社会新報

【主張】原発事故「3つの検証」~不十分な総括を許さない市民検証運動に注目

(社会新報11月9日号3面より)

 

 2011年3月11日に起きた東京電力福島第1原発事故をめぐり、新潟県は事故原因、事故による健康と生活への影響、安全な避難方法の「3つの検証」を行なうため、3つの委員会を17年に設置した。事故原因については、03年に設置されていた技術委員会で検証することとし、各委員会の個別の検証を総括するため、さらに検証総括委員会を設置した。
 これほどの検証を一地方自治体が行なうのは初めての試み。16年知事選で市民と野党の共闘で新知事を誕生させた成果でもあった。

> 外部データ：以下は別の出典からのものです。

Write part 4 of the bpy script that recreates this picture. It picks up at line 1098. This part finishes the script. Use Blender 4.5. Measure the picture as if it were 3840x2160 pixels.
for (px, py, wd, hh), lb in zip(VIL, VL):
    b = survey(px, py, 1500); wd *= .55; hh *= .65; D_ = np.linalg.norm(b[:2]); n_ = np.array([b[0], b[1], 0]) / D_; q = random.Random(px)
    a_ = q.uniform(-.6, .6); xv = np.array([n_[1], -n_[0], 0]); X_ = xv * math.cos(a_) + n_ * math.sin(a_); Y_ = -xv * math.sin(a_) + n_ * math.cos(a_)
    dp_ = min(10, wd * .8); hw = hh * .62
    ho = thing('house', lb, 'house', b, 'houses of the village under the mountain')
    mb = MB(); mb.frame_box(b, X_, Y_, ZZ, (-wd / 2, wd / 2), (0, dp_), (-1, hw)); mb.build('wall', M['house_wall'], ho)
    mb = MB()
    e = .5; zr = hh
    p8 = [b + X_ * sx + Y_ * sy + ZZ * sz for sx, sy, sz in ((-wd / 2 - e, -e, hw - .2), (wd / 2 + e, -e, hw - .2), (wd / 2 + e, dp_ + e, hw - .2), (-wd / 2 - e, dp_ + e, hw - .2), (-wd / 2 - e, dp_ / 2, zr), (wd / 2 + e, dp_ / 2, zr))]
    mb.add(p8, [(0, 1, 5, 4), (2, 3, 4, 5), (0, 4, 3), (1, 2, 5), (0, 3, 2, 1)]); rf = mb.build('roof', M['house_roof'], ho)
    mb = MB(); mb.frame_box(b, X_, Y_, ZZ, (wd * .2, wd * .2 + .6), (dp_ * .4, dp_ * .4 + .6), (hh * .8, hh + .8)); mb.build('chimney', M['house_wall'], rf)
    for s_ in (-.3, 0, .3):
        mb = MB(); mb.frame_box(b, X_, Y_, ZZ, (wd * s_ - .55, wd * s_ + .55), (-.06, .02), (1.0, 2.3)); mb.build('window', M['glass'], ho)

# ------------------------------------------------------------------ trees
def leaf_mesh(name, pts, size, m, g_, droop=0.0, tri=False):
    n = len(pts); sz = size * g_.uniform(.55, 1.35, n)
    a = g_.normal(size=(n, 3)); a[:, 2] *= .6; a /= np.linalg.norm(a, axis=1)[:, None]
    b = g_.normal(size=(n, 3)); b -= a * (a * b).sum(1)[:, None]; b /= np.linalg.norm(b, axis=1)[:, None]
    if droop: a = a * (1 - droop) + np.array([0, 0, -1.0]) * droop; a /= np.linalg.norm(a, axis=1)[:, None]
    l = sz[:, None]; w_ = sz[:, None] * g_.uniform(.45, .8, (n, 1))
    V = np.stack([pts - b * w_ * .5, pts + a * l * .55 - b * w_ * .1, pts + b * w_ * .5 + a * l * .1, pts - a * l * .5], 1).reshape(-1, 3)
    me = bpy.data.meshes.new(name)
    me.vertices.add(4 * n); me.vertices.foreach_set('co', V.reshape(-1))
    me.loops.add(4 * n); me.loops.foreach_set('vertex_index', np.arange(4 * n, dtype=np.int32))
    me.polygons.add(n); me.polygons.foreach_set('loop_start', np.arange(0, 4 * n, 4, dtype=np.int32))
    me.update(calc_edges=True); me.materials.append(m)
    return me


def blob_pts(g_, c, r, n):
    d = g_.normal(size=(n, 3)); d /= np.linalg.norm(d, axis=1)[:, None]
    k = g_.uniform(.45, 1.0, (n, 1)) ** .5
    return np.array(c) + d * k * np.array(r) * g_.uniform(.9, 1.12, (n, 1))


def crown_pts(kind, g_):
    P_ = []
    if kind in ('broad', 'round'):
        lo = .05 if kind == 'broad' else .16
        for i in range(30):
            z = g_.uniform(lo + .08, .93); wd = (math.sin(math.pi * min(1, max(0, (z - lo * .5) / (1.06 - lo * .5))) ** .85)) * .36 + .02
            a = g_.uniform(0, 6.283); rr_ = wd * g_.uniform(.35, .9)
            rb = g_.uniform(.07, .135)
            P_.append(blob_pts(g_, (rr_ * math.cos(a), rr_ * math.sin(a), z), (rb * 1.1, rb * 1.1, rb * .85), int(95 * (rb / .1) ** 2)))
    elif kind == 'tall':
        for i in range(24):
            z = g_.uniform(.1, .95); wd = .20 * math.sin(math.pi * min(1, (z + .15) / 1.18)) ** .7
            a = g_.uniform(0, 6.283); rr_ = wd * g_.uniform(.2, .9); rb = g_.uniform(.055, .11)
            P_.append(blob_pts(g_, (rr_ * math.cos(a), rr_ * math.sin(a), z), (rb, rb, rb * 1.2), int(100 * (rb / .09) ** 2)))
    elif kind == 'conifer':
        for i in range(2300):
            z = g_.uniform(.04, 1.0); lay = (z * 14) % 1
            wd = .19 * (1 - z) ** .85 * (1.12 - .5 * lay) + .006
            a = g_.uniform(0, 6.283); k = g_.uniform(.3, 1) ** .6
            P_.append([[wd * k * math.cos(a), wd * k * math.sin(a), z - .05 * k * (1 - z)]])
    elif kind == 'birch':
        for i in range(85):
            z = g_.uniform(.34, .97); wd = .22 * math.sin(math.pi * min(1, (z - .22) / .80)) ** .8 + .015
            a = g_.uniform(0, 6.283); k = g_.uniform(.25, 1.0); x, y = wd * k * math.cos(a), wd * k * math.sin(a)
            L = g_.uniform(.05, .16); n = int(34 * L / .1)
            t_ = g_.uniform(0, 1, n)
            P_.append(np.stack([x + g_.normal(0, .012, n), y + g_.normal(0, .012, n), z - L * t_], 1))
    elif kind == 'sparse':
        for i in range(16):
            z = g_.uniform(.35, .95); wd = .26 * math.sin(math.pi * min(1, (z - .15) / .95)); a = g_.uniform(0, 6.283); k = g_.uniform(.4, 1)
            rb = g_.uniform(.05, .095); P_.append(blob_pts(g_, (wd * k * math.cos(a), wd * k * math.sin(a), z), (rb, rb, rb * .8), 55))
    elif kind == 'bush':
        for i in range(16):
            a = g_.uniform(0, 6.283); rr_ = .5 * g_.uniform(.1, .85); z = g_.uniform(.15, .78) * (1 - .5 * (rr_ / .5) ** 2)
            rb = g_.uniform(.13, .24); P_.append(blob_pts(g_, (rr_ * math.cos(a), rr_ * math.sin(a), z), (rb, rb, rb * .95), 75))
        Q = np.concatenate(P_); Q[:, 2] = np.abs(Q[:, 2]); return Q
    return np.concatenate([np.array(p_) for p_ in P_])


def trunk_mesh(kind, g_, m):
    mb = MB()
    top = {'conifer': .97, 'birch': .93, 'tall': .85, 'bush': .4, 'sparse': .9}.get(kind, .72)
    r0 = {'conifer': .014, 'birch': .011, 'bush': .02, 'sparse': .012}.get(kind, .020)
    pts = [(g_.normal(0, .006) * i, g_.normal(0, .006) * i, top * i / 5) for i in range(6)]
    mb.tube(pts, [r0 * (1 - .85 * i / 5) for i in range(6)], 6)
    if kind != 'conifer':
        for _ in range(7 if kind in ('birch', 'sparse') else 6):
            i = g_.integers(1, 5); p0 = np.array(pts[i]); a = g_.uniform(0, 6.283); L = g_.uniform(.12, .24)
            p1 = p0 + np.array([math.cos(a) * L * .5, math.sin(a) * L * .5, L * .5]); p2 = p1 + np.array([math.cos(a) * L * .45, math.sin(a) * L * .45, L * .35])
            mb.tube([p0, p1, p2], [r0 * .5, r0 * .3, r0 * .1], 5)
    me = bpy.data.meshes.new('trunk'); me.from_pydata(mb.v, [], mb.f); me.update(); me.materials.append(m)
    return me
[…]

この知事のもとで検証作業が進めば、素晴らしい検証結果が間違いなく得られたであろう。
 だが残念なことに、不祥事で知事が退任し、18年以降、自民系の知事に替わった中での検証作業となり、最終的に検証総括委員長のクビが切られ、9月22日の当欄で指摘した通り、検証結果は全く不十分な「総括」報告となった。
 しかし、柏崎刈羽原発と巻原発の設置反対運動を70年代半ばから闘ってきた新潟県労働組合評議会の流れをくむ県平和運動センターや社民党の活動家たちは、この事態を看過できないとして、新たな運動の地平を切り開こうと取り組みを進めている。それが、原発市民検証運動であり、道半ばで終わってしまった検証総括を専門家とともに市民自らが行なおうというものだ。不当にも仕事をできなかった池内了元検証総括委員長を中心に、市民の力で「県民の、県民による、県民のための検証」を実現しようというのだ。この考えに基づき、市民検証委員会を設立し、池内元委員長や元検証委員の専門家たちの主導で、柏崎市を皮切りに新潟県内10ヵ所でキャラバン集会を開催してきた。集会では、3つの委員会報告や県の検証総括には何が欠けているのか、何が課題かについて池内さんが提起し、市民と対話するというスタイルである。対話を通して、検証作業を豊かにし、柏崎刈羽原発の再稼働を批判的に検討していこうというものだ。
 市民検証委員会は、運動の手引き書としてこのたびパンフレットを作成した(14ページの読みやすいもので、1冊100円。希望者は社民党新潟県連へ)。池内元委員長は11月22日に自身の検証報告を出す。それも踏まえ、2巡目の県内キャラバン集会を実施し、市民検証を完成させようとしている。原発市民検証運動に注目していきたい。